** start **

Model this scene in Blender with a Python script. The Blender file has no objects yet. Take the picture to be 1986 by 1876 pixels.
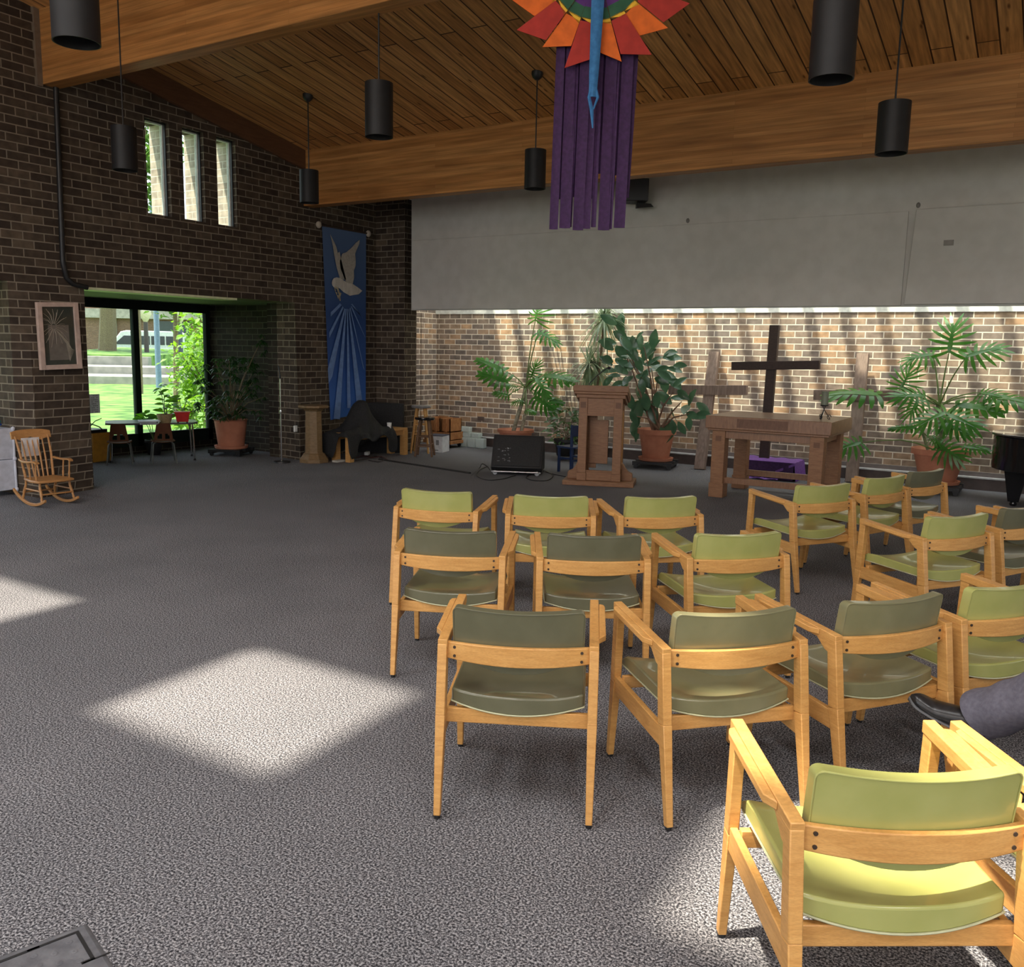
import bpy, math, random
from mathutils import Vector, Matrix
random.seed(11)
SC = bpy.context.scene
COL = SC.collection
PI = math.pi
def V(*a): return Vector(a if len(a) > 1 else a[0])

# ---------------------------------------------------------------- camera model (metres, room axes)
EYE = Vector((0, 0, 1.65)); FOC = 1722.38
def _rot():
    p, r, y = math.radians(8.588), math.radians(1.139), math.radians(-31.754)
    cy, sy, cp, sp, cr, sr = math.cos(y), math.sin(y), math.cos(p), math.sin(p), math.cos(r), math.sin(r)
    R0 = Matrix(((cy, -sy, 0), (0, 0, -1), (sy, cy, 0)))
    Rp = Matrix(((1, 0, 0), (0, cp, -sp), (0, sp, cp)))
    Rr = Matrix(((cr, -sr, 0), (sr, cr, 0), (0, 0, 1)))
    return Rr @ Rp @ R0
ROT = _rot()
def ray(x, y): return ROT.transposed() @ Vector(((x - 993) / FOC, (y - 938) / FOC, 1))
def fl(x, y, z=0): d = ray(x, y); return EYE + d * ((z - EYE.z) / d.z)
def onX(x, y, X): d = ray(x, y); return EYE + d * (X / d.x)
def onY(x, y, Y): d = ray(x, y); return EYE + d * (Y / d.y)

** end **

What needs to be done: Reproduce every line of the listing above in which the string "scene" appears.

Response to the exercise:
Model this scene in Blender with a Python script. The Blender file has no objects yet. Take the picture to be 1986 by 1876 pixels.
SC = bpy.context.scene